* Dataset content:
--------

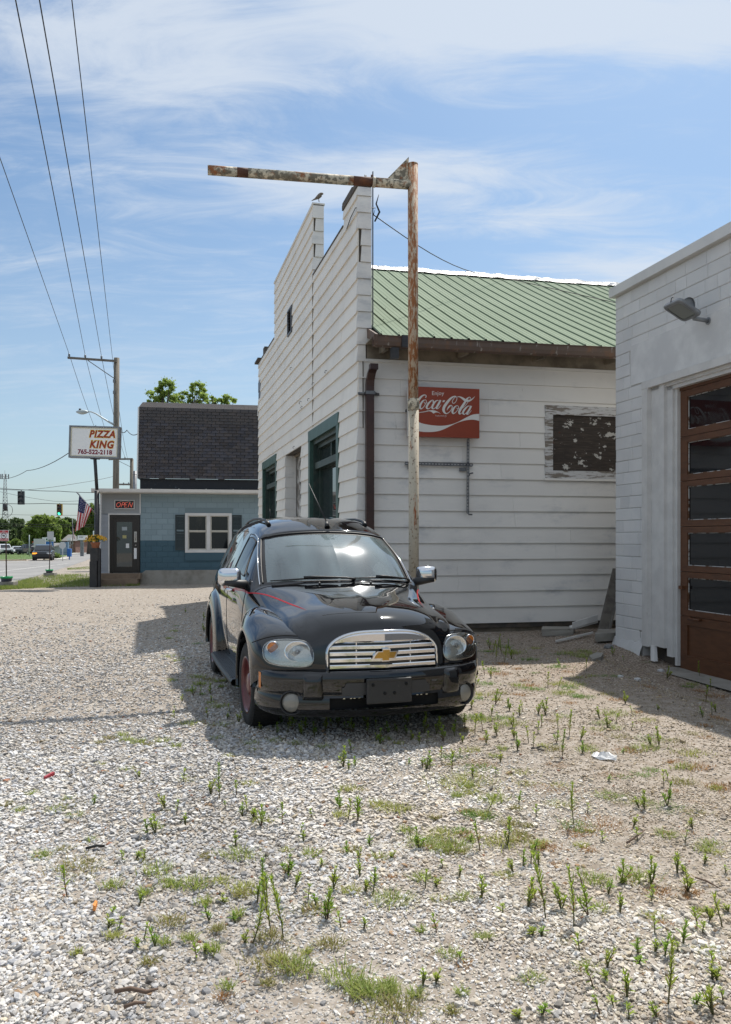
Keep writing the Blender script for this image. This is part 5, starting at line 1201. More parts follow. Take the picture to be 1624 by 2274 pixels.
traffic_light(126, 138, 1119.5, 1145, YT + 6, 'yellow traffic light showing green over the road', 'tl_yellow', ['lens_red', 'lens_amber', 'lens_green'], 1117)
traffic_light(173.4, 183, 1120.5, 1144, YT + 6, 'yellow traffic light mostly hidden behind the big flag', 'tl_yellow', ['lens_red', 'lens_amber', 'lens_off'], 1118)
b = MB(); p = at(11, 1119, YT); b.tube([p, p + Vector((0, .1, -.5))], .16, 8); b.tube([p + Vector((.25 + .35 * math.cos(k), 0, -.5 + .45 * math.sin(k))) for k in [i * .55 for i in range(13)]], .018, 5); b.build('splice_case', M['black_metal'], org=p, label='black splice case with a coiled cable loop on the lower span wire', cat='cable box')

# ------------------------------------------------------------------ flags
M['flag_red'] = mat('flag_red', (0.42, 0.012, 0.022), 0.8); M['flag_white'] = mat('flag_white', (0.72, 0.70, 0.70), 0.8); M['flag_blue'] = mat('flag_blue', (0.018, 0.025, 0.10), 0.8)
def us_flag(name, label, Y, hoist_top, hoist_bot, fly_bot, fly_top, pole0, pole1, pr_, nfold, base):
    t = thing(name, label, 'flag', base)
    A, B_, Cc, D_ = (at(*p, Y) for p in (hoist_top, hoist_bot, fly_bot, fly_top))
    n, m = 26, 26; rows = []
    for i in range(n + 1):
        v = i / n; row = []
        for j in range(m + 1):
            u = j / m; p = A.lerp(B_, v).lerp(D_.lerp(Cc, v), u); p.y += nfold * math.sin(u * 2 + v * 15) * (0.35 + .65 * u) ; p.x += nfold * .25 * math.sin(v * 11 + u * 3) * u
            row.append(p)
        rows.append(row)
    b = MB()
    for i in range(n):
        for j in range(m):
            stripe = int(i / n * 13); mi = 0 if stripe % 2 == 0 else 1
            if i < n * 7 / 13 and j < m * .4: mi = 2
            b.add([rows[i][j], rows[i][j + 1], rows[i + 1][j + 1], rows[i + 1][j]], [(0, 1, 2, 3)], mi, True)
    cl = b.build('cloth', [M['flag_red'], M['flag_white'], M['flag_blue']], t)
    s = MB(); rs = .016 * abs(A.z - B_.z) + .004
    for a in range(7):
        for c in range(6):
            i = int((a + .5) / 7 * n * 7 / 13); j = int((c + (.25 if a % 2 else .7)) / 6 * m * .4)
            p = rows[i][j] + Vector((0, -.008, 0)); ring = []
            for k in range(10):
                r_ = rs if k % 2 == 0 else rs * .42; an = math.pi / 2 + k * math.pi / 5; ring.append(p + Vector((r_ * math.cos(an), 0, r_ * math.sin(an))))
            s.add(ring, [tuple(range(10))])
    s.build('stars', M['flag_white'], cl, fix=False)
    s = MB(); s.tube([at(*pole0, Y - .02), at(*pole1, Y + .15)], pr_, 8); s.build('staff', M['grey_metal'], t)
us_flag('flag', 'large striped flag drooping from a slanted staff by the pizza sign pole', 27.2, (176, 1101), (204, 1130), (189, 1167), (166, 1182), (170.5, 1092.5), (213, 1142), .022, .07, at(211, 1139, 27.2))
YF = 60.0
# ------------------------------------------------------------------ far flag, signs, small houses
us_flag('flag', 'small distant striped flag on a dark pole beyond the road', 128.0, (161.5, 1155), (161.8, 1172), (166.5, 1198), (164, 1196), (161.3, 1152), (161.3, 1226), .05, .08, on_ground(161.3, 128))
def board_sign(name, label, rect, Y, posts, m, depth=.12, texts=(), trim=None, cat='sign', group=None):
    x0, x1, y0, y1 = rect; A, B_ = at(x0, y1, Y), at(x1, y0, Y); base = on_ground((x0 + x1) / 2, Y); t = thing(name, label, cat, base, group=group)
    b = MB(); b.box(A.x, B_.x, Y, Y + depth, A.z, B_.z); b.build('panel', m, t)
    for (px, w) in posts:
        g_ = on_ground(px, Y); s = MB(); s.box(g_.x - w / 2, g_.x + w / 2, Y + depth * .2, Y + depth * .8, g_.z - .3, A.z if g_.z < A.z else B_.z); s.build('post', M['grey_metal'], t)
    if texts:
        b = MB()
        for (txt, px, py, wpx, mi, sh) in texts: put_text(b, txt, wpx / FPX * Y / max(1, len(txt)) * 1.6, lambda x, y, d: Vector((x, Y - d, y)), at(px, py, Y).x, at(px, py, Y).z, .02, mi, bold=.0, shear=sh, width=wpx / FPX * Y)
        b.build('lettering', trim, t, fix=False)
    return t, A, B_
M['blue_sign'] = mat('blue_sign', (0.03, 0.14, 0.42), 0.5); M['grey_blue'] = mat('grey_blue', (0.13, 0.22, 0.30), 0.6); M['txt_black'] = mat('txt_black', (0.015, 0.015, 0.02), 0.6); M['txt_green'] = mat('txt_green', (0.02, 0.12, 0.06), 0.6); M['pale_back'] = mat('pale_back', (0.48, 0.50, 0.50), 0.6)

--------

* What to produce: Exactly as they appear, print the lines of the listing above from its first line through the line that contains "b = MB(); p = at(11, 1119, YT);", minus the pictures.

* Response:
Keep writing the Blender script for this image. This is part 5, starting at line 1201. More parts follow. Take the picture to be 1624 by 2274 pixels.
traffic_light(126, 138, 1119.5, 1145, YT + 6, 'yellow traffic light showing green over the road', 'tl_yellow', ['lens_red', 'lens_amber', 'lens_green'], 1117)
traffic_light(173.4, 183, 1120.5, 1144, YT + 6, 'yellow traffic light mostly hidden behind the big flag', 'tl_yellow', ['lens_red', 'lens_amber', 'lens_off'], 1118)
b = MB(); p = at(11, 1119, YT); b.tube([p, p + Vector((0, .1, -.5))], .16, 8); b.tube([p + Vector((.25 + .35 * math.cos(k), 0, -.5 + .45 * math.sin(k))) for k in [i * .55 for i in range(13)]], .018, 5); b.build('splice_case', M['black_metal'], org=p, label='black splice case with a coiled cable loop on the lower span wire', cat='cable box')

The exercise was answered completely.